The market knows the best, goes the adage. So, does the market sense a BJP victory in the Assembly elections in Maharashtra, the results of which will be declared on Saturday?
India’s benchmark equity indices rebounded on Friday, with the Sensex climbing a whopping 2.54 per cent to reclaim the 79,000 level, driven by across-the-board rally and value buying at lower levels.
Strong buying by domestic institutional investors and a firm trend in the US markets also helped the indices, traders said.
This was in contrast to the slump on Thursday (BSE benchmark Sensex tanked 422.59 points or 0.54 per cent to settle at 77,155.79) as Adani group stocks plummeted after billionaire industrialist Gautam Adani faced US charges of alleged bribery and fraud.
Besides, unabated foreign fund outflows and weak trends in Asian and European peers also dragged benchmark indices lower.
So, does this uptick in the equity market signal a BJP victory?
“Market sentiment was buoyed by exit polls from the Maharashtra election, indicating a likely victory for the Mahayuti alliance.....seen as a positive signal for renewed government-led capital expenditure initiatives,” Vishnu Kant Upadhyay, AVP, Research and Advisory at Master Capital Services, was quoted as saying in a report by Business Today.
But a research paper, titled ‘Impact of Election Result on the Stock Market, an Analysis of BSE (SENSEX) and NSE (NIFTY) Indexes,’ by two academics from the Central University of Karnataka, published in 2020, states: “...there is no significant relationship in the announcement of election results and performance of the stock market.
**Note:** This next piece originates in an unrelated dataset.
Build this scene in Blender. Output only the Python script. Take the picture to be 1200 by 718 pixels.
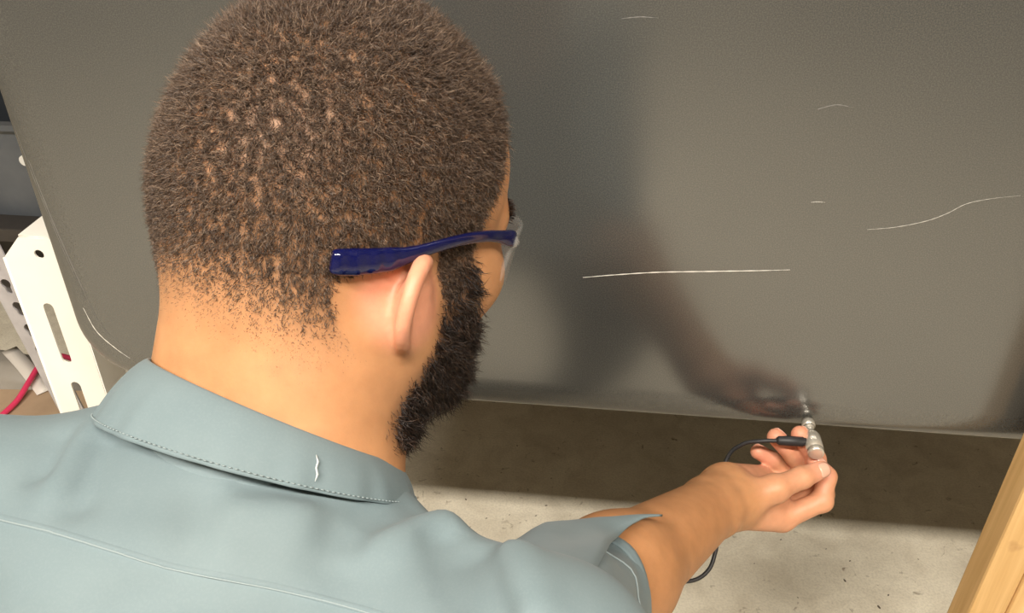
import bpy, bmesh, math, random
import numpy as np
from mathutils import Vector, Matrix

for o in list(bpy.data.objects):
    bpy.data.objects.remove(o, do_unlink=True)
SC = bpy.context.scene
COL = SC.collection
random.seed(7)
RNG = np.random.default_rng(11)

# ------------------------------------------------------------------ camera
PITCH, YAW, CAMZ, FPX = math.radians(32.8), math.radians(6.4), 1.2, 1000.0
cd = bpy.data.cameras.new('camera')
cd.sensor_width = 36.0
cd.lens = 36.0 * FPX / 1200.0
cd.clip_start = 0.02
cam = bpy.data.objects.new('camera', cd)
cam.location = (0, 0, CAMZ)
cam.rotation_euler = (math.pi / 2 - PITCH, 0, YAW)
COL.objects.link(cam)
SC.camera = cam

# ------------------------------------------------------------------ world, exposure
w = bpy.data.worlds.new('world')
SC.world = w
w.use_nodes = True
w.node_tree.nodes['Background'].inputs[0].default_value = (1.0, 0.9, 0.78, 1)
w.node_tree.nodes['Background'].inputs[1].default_value = 0.04
SC.view_settings.view_transform = 'Standard'
SC.view_settings.look = 'None'
SC.view_settings.gamma = 1.0
SC.view_settings.use_curve_mapping = False
SC.view_settings.exposure = 0.03

# fluorescent ceiling fixtures: (x, y, watts); each is built further down where it hangs
CEIL = 2.75
LAMPS = [(-0.85, -0.80, 92.0), (0.62, -0.80, 70.0)]
for (lx, ly, lw) in LAMPS:
    ld = bpy.data.lights.new('fluorescent_light', 'AREA')
    ld.shape = 'RECTANGLE'
    ld.size = 1.20
    ld.size_y = 0.13
    ld.energy = lw
    ld.color = (1.0, 0.93, 0.83)
    lo_ = bpy.data.objects.new('fluorescent_light', ld)
    lo_.location = (lx, ly, CEIL - 0.098)
    COL.objects.link(lo_)

# ------------------------------------------------------------------ tagging helpers
def tag(o, label=None, cat=None, group=None, kind=None):
    if label: o['label'] = label
    if cat: o['category'] = cat
    if group: o['group'] = group
    if kind: o['kind'] = kind
    return o

def link(o, parent=None):
    COL.objects.link(o)
    if parent is not None:
        o.parent = parent
        o.matrix_parent_inverse = Matrix.Identity(4)
    return o

def empty(name, loc=(0, 0, 0)):
    o = bpy.data.objects.new(name, None)
    o.empty_display_size = 0.05
    o.location = loc
    COL.objects.link(o)
    return o

def finish(bm, name, mat, parent=None, smooth=False, off=None):
    """bmesh in world coordinates -> one mesh object; children of an empty at off get local coordinates"""
    me = bpy.data.meshes.new(name)
    if off is not None:
        bmesh.ops.translate(bm, verts=bm.verts, vec=[-c for c in off])
    bm.to_mesh(me); bm.free()
    if smooth:
        me.polygons.foreach_set('use_smooth', [True] * len(me.polygons))
    me.materials.append(mat)
    return link(bpy.data.objects.new(name, me), parent)

def box(bm, x0, x1, y0, y1, z0, z1):
    vs = [bm.verts.new(p) for p in ((x0,y0,z0),(x1,y0,z0),(x1,y1,z0),(x0,y1,z0),(x0,y0,z1),(x1,y0,z1),(x1,y1,z1),(x0,y1,z1))]
    for f in ((0,3,2,1),(4,5,6,7),(0,1,5,4),(1,2,6,5),(2,3,7,6),(3,0,4,7)):
        bm.faces.new([vs[i] for i in f])
    return vs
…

Stock Market reacts abnormally to the information and brings anomaly for a short period and corrects itself in subsequent days.”
Earlier this year, the alleged correlation between the equity market and the elections led to a major controversy during the Lok Sabha polls.
Congress leader Rahul Gandhi had accused Prime Minister Narendra Modi and Union home minister Amit Shah of orchestrating a stock market scam right after poll results were out.
“Why did the PM and Union home minister give specific investment advice to the five crore families investing in the stock market? Is it their job to give investment advice? Why were both interviews given to the same media owned by the same business group which is also under Sebi investigation for manipulating stock,” Rahul Gandhi had said right after the Lok Sabha election results.
He had also asked for a Joint Parliamentary Committee probe. The BJP dismissed his comments.
Below were the two statements made by the PM and Amit Shah as India headed to the final phases of the Lok Sabha election.
“I can say with confidence that on June 4, as BJP hits record numbers, the stock market will also hit record highs.” Modi said on May 23.
“The market has nosedived in the past as well,” Shah had said in an interview with a television channel in the second week of May. “So one should not link it directly to elections. Anyway, some rumours may have fuelled it [the fall]. In my opinion, buy before June 4. The market is going to shoot up.”
Projections made by exit polls of the Lok Sabha results had sent stock markets surging with the NSE Nifty 50 and S&P BSE Sensex jumping 3.3 per cent and 3.4 per cent. The markets crashed to a four-year low after the results showed the BJP had lost majority on its own.
Most exit polls on Wednesday had predicted victory for the BJP-led Mahayuti alliance in Maharashtra, while some gave an edge to the Maha Vikas Aghadi (MVA) Opposition coalition in the western state that has the financial capital of India, Mumbai.
The saying in political circles goes that whoever holds Maharashtra holds the purse strings of India.
Among the exit polls, Axis-My India gave 178-200 seats to the Mahayuti and 82-102 to the MVA. Matrize predicted 150-170 seats for the BJP and allies in Maharashtra with a 48 per cent vote share, and gave the Congress and other allies only 110-130 seats with a vote share of 42 per cent.
Another exit poll, by P-MARQ, in Maharashtra gave the Mahayuti a total of 137-157 seats and the INDIA bloc’s MVA 126-146 seats with 2-8 seats to others.
So, does the market know something about the Maharashtra elections? We will know on Saturday.